Now we’re seeing the next generation; things that are regarded as collectibles by the sellers and are priced much higher. Alongside newly manufactured merchandise. The infrastructure is still the same (albeit with the changes others have noted) but the product has changed.
That’s basically…not true. I find old things all the time. Used toys, electronics, records and CDS that aren’t new, car parts, signs, books, collectibles. I buy them all the time.
The biggest changes over time I see is that everyone “thinks their shit doesn’t stink” - the prices are often outrageous, with insane shipping ($80 shipping on a plastic model kit? Are you fucking crazy?) Good deals can be had, but they aren’t as common.
I also quit selling. ebay’s rules just pissed me off too much to bother. They’re biased against sellers, but those of you who still sell, thank you. I just won’t deal with them any longer.
Again, that’s my point. EBay is no longer full of people selling things because they want to get rid of them. Now most people on eBay are selling things because they want to make a good profit. So the era of finding lots of bargains on eBay is over.
The few times I check EBay versus Amazon, EBay has prices as high or higher and less selection.
I’ve thought of selling stuff, but when I check the prices of the stuff I’d want to sell the hassle is not worth it.
Haven’t used it in years.
The only thing I buy not on Amazon are pre-WW II economics books as Christmas presents for my daughter. EBay has nothing, there is a site called Biblio which has the stocks of many rare book dealers and that works fine.

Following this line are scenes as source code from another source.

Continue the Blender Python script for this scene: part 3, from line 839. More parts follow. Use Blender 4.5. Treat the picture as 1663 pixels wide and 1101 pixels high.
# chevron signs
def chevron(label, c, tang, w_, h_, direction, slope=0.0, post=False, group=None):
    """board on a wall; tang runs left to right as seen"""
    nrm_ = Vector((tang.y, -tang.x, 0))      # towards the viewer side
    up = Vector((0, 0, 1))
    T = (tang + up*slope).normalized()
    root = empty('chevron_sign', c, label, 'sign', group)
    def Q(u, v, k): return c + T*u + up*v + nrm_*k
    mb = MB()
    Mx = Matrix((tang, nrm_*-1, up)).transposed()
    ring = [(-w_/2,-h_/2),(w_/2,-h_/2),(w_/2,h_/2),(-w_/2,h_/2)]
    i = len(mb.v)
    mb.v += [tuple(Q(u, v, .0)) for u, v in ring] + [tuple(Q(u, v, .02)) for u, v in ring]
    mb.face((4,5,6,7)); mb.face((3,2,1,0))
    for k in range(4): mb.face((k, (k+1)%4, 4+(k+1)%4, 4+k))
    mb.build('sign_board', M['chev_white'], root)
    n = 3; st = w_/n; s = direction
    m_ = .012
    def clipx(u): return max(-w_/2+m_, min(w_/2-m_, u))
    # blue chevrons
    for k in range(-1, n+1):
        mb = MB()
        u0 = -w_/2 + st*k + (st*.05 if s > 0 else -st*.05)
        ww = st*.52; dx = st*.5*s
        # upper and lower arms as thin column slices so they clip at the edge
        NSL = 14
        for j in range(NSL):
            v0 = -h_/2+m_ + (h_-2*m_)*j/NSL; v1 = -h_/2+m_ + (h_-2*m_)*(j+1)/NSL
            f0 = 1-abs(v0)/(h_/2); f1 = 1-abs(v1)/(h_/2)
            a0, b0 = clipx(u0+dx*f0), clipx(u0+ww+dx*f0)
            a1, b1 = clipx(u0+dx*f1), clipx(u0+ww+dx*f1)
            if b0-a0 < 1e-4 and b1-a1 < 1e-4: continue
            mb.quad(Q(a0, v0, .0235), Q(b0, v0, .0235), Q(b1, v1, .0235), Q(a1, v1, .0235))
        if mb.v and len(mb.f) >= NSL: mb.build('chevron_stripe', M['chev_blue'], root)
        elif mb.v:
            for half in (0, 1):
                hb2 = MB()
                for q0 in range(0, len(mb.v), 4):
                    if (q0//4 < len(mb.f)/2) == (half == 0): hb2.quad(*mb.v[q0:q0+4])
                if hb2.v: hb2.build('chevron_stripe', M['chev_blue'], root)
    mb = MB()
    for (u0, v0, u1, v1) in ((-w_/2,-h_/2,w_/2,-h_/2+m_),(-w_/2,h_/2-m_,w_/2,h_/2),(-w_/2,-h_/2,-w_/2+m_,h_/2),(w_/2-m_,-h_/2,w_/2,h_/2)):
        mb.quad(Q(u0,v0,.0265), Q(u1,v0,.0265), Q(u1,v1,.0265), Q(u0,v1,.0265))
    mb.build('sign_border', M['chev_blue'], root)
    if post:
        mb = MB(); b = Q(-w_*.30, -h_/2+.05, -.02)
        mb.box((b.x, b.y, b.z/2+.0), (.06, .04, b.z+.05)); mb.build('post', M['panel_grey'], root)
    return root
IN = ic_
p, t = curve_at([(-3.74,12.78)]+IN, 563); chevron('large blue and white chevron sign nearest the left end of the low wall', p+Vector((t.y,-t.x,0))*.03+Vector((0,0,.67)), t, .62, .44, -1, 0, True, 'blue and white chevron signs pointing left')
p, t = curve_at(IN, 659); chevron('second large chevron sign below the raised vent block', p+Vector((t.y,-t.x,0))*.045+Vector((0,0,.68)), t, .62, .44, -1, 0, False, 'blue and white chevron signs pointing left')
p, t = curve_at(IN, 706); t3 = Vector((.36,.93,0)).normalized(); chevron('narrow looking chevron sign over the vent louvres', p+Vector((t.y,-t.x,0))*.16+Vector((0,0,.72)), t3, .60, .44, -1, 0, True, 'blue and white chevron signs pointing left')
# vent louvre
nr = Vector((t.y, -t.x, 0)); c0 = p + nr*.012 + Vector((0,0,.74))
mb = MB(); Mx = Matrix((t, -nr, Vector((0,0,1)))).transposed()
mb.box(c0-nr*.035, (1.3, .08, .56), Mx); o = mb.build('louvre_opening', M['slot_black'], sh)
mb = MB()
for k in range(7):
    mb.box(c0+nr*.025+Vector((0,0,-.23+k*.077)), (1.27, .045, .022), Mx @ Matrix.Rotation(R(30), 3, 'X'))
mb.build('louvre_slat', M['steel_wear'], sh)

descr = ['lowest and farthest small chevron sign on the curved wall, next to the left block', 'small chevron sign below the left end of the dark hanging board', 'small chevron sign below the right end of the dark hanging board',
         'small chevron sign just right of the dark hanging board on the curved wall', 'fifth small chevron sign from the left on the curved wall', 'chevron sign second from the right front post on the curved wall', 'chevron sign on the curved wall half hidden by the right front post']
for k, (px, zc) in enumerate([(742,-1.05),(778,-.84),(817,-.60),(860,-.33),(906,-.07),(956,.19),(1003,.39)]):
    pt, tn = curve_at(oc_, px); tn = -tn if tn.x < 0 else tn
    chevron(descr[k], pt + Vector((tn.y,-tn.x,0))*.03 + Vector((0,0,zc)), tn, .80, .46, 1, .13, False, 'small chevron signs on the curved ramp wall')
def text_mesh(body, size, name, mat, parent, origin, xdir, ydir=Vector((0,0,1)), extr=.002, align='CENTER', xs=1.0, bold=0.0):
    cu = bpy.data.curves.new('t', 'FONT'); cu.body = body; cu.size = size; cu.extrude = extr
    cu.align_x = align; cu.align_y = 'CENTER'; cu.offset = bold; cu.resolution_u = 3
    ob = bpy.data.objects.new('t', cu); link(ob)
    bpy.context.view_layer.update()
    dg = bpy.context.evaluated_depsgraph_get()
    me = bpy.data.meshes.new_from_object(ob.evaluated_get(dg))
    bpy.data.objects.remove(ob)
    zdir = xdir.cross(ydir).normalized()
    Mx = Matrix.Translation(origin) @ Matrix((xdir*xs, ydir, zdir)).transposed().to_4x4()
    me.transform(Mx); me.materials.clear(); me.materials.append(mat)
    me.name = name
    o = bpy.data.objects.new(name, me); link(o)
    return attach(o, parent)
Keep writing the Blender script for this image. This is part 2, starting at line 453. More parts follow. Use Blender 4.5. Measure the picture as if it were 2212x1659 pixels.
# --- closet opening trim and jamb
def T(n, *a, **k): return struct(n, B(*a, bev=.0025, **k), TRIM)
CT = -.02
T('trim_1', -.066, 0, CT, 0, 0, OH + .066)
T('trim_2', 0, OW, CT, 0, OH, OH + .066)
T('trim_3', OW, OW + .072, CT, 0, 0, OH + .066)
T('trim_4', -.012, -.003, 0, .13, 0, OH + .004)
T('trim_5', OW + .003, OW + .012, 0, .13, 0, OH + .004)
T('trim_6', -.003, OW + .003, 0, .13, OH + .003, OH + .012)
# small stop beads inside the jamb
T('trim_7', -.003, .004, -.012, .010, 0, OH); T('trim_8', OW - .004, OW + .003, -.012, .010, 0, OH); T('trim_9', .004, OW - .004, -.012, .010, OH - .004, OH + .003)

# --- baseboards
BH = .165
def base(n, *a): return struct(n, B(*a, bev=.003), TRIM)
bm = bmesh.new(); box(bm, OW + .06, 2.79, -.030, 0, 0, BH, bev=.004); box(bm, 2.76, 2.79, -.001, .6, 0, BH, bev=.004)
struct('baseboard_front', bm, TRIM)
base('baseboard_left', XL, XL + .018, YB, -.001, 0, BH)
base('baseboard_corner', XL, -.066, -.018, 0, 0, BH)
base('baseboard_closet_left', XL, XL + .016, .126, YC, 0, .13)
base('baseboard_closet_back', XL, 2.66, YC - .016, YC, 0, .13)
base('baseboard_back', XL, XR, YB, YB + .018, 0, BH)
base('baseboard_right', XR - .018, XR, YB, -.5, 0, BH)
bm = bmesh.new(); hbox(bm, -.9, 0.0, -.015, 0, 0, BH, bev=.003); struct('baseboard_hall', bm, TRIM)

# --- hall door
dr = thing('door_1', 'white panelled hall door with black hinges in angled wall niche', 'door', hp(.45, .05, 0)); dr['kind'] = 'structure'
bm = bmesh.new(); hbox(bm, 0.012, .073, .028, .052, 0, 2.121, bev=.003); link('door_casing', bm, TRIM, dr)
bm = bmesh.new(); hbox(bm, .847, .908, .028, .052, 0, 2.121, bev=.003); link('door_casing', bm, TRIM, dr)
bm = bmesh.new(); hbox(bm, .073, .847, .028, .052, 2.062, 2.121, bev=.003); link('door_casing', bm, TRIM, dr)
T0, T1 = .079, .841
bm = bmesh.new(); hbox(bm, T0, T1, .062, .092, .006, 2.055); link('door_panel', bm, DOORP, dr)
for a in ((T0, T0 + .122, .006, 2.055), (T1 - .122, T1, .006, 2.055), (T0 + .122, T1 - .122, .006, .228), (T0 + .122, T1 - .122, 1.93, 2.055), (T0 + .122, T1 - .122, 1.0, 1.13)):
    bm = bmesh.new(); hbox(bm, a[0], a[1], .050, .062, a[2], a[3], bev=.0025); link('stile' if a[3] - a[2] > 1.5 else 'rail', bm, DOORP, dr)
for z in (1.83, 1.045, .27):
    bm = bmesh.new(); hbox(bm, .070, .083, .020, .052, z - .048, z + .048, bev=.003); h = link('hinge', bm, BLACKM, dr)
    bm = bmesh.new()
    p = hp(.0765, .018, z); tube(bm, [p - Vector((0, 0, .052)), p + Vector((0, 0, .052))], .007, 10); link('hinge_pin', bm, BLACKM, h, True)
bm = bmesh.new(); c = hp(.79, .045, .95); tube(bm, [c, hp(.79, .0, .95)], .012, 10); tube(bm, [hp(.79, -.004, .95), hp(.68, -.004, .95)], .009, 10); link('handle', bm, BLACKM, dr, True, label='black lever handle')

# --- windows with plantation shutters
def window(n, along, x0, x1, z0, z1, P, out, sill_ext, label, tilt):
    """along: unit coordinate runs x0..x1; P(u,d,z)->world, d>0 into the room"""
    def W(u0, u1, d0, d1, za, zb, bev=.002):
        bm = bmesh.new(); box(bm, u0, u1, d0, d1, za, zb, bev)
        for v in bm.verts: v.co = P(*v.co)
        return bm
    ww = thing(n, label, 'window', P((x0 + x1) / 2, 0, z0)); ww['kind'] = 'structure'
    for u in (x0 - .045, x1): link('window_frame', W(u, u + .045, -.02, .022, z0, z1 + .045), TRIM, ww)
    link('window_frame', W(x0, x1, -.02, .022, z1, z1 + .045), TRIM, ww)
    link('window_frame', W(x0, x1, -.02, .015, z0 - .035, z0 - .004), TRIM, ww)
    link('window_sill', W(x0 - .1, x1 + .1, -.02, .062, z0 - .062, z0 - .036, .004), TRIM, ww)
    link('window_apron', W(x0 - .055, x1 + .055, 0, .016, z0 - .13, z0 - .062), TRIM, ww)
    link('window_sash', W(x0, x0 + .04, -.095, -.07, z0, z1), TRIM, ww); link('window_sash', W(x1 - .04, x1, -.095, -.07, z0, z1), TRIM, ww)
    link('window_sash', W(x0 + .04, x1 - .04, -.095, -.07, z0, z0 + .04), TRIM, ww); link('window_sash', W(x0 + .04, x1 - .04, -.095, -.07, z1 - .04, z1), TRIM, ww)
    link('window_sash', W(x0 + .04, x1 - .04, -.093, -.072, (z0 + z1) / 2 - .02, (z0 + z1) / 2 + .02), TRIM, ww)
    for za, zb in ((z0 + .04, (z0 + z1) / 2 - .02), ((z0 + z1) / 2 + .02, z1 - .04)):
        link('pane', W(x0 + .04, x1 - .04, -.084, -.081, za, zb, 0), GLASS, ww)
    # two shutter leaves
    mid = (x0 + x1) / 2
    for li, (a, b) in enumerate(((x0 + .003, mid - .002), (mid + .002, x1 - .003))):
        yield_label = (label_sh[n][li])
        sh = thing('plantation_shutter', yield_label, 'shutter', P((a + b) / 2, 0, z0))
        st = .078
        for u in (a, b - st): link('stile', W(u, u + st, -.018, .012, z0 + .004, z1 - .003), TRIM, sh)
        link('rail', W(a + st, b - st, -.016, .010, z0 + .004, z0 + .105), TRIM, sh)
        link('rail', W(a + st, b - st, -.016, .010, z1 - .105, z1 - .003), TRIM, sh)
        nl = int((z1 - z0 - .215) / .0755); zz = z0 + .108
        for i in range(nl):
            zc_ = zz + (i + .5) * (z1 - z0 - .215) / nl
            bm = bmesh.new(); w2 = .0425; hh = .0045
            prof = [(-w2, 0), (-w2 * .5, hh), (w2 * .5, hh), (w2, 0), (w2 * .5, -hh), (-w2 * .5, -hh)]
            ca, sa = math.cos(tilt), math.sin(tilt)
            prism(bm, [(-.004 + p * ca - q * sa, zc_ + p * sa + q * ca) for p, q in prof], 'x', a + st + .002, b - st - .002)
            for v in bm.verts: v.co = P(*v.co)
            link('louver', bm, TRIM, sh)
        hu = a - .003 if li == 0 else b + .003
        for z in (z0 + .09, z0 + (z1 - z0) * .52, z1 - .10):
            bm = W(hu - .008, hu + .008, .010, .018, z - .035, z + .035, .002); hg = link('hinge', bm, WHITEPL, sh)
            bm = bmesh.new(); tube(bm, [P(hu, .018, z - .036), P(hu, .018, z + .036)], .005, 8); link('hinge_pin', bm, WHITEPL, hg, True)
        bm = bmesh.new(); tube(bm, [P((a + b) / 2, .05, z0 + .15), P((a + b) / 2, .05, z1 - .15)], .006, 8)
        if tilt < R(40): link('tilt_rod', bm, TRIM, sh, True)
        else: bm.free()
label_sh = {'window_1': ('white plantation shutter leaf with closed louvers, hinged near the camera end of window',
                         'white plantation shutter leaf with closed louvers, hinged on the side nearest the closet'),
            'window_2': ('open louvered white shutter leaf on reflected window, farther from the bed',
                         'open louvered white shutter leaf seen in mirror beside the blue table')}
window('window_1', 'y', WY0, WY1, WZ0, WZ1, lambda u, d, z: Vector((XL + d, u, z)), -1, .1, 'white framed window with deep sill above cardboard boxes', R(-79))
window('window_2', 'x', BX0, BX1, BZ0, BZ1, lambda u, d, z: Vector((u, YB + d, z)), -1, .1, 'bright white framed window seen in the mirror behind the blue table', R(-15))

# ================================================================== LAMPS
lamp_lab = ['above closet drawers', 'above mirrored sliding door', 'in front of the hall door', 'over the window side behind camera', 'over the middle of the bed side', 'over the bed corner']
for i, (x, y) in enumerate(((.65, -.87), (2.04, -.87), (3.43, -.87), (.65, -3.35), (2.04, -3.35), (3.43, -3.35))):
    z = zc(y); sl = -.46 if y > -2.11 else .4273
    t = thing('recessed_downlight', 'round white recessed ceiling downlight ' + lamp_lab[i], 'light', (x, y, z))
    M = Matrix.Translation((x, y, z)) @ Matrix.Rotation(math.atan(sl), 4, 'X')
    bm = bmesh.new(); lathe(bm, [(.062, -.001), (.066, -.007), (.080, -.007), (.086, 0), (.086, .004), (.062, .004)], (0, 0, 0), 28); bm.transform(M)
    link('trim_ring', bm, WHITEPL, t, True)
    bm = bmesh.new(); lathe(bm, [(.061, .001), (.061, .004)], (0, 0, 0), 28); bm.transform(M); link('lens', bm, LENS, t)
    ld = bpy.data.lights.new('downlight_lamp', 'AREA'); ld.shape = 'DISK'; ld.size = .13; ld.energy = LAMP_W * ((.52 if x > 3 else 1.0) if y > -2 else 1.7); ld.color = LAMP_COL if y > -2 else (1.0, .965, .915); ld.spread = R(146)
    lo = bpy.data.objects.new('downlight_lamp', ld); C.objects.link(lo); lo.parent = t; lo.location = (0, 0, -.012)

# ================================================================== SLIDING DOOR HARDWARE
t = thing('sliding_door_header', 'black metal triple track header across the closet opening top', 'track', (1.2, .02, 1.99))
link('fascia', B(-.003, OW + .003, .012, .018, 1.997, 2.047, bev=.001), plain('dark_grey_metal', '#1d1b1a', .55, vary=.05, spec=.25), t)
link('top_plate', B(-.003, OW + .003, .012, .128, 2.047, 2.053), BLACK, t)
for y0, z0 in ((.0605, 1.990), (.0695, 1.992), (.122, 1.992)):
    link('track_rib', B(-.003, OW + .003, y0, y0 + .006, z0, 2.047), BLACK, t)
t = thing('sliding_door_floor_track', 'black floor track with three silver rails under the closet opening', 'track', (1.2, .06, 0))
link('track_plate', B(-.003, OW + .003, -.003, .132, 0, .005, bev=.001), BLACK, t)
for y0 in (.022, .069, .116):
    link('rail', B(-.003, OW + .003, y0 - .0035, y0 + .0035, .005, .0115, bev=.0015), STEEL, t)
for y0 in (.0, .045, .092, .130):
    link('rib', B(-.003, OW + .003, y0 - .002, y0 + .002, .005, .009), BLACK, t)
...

Still an eBay user. It’s a bit like going on a treasure hunt, and you can find some good deals. I don’t mind buying pre-owned clothing or a partially used bottle of perfume that is too expensive to purchase when full. I also like looking for some antique items and antique jewelry.
There are more retail sellers on eBay and they are not necessarily a bargain, but there are still a good number of unique items that you can’t get anywhere else. I like Paypal and Buy It Now. In fact, on the rare occasion of an actual auction (usually jewelry around the holidays), I sometimes forget that I was interested until the auction is over.